Here a hint. Right now your algorithm is chopping characters off the front ( substring(1) ) and comparing them. lastIndexOf() should start by removing characters at the back of the String looking for a match then quit when it finds one.
why not use String.lastIndexOf like this:
str.lastIndexOf(ch)
Use the String#lastIndexOf(int ch) implementation as a general guideline,
public int lastIndexOf(int ch) {
return lastIndexOf(ch, value.length - 1);
}
public int lastIndexOf(int ch, int fromIndex) {
if (ch < Character.MIN_SUPPLEMENTARY_CODE_POINT) {
// handle most cases here (ch is a BMP code point or a
// negative value (invalid code point))
final char[] value = this.value;
int i = Math.min(fromIndex, value.length - 1);
for (; i >= 0; i--) {
if (value[i] == ch) {
return i;
}
}
return -1;
} else {
return lastIndexOfSupplementary(ch, fromIndex);
}
}
private int lastIndexOfSupplementary(int ch, int fromIndex) {
if (Character.isValidCodePoint(ch)) {
final char[] value = this.value;
char hi = Character.highSurrogate(ch);
char lo = Character.lowSurrogate(ch);
int i = Math.min(fromIndex, value.length - 2);
for (; i >= 0; i--) {
if (value[i] == hi && value[i + 1] == lo) {
return i;
}
}
}
return -1;
}
And this,
lastIndexOf(ch, value.length - 1);
value is the target String as a character array.

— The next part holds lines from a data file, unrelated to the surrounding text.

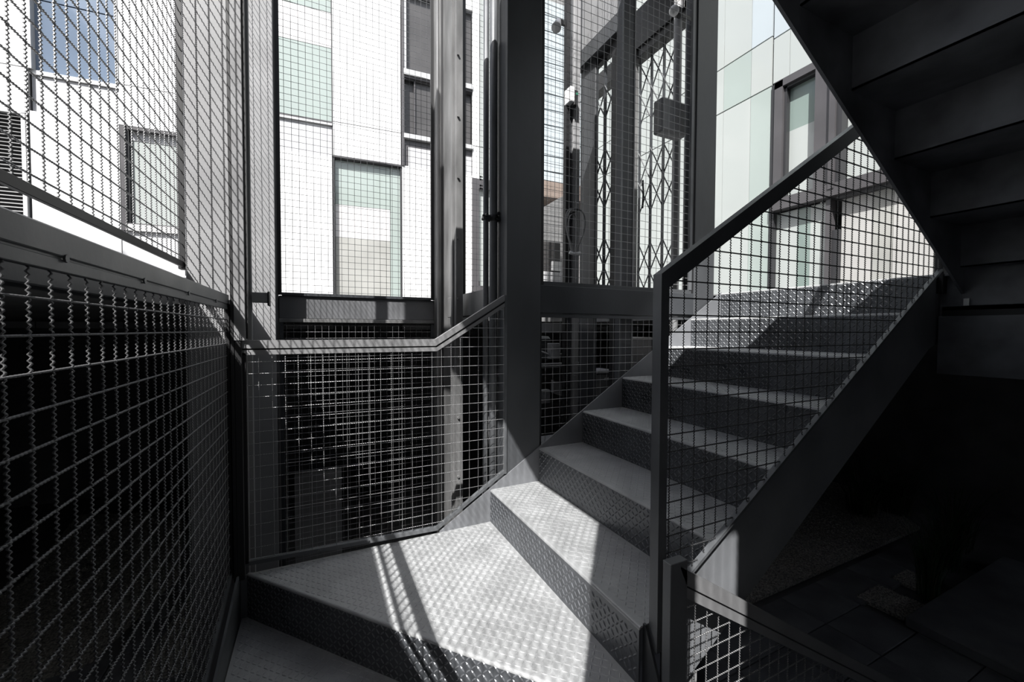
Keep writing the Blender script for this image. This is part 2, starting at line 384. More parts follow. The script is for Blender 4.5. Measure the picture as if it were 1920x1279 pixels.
# column H / I
fpanel(2.30, 2.45, 0.8, 1.0, 'frame'); fpanel(2.29, 2.44, 3.05, ZS); fpanel(2.29, 2.44, ZS, 6.9)
fpanel(2.45, 3.3, 3.05, ZS, 'green2'); fpanel(2.45, 3.3, ZS, 6.9, 'green2')
fpanel(2.95, 3.3, 0.0, 3.05)
fpanel(5.2, 6.6, 0.0, 6.9)
for i in range(12): fpanel(3.3, 5.2, 3.12+i*0.33, 3.12+(i+1)*0.33-0.012, 'iceg', 0.02)
fbox('soffit_band', 'brown', wb, 3.3, 5.2, 2.78, 3.11, -0.3, 0.3)
for u0, u1 in ((-5.6, -4.24), (-3.24, -2.2), (-2.2, -1.5), (-0.28, 0.90), (2.29, 2.44)): fbox('joint', 'fdark', wb, u0, u1, ZS-.007, ZS+.007, 0.006, 0.04)
for u, z0, z1 in ((-3.24, 0.0, 3.1), (-0.285, 3.1, 6.9), (-2.2, 0, 6.9), (-4.24, 0.0, 3.7)): fbox('joint', 'fdark', wb, u-.007, u+.007, z0, z1, 0.006, 0.04)
# louvre grille: thing of the facade with separate slats
def window(n, label, cat='window'): return structure('window_%d' % n, label, cat)
w = window(1, 'louvred ventilation grille at the far left of the white facade', 'louvre')
fbox('frame', 'alu', w, -4.315, -4.27, 1.0, 3.05, -0.03, 0.06); fbox('frame', 'alu', w, -5.6, -4.27, 3.03, 3.06, -0.03, 0.06); fbox('backing', 'fdark', w, -5.6, -4.3, 1.0, 3.05, 0.10, 0.12)
sm = None
for i in range(38):
    z = 1.02+i*0.053
    if sm is None:
        s_ = MB(); v = [fpt(u, zz, d) for u in (-5.6, -4.32) for zz, d in ((0, -.01), (0.03, 0.05), (0.034, 0.045), (0.004, -.014))]
        s_.add(v, [(0, 1, 2, 3), (4, 7, 6, 5), (0, 4, 5, 1), (1, 5, 6, 2), (2, 6, 7, 3), (3, 7, 4, 0)]); o = s_.build('slat', 'alu', w); sm = o.data
    else:
        o = bpy.data.objects.new('slat', sm); COL.objects.link(o); o.parent = w
    o.location = (0, 0, z)
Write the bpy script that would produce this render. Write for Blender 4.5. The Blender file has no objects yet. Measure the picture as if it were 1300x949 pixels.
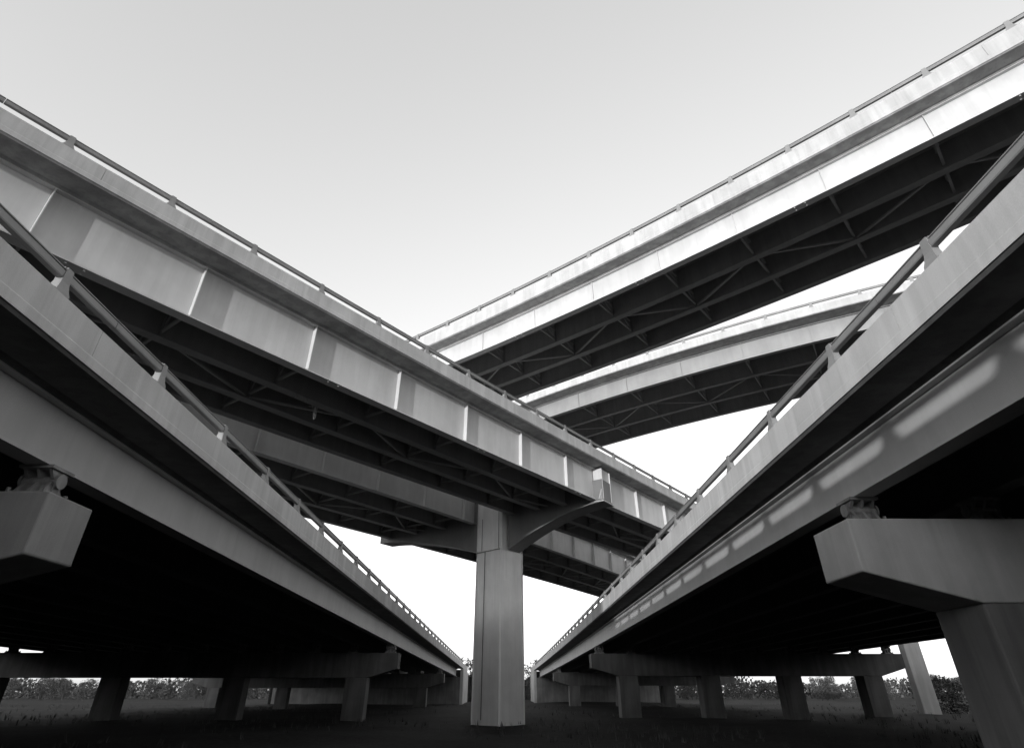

First, you should change to:
if (str == null || str.length() == 0) {
Because a NPE could raise if str is null
Add a deep paramater to your code like this:
public static int lastIndexOf(char ch, String str, int deep) {
And increment its value every recursive call
int indexInRest = lastIndexOf(ch, str.substring(1), deep++);
then, in the return sentence, add deep to your returned value:
return 1 + indexInRest + deep; // this might not work properly
Call the function the first time with deep = 0, or better yet, make the two parameter method lastIndexOf call the 3 parameters version of lastIndexOf with the deep parameter set to 0
You can also use Matcher in order to anticipate evolution of string analysis asked by your homework:
public int getlastMatch(String searchPattern,String textString) {
int index = -1;
Pattern pattern = Pattern.compile(searchPattern);
Matcher matcher = pattern.matcher(textString);
while(matcher.find()) {
index = matcher.start();
}
return index;
}
where textString may be your concerned character.
Thus returning the last occurence of a part of string within a string.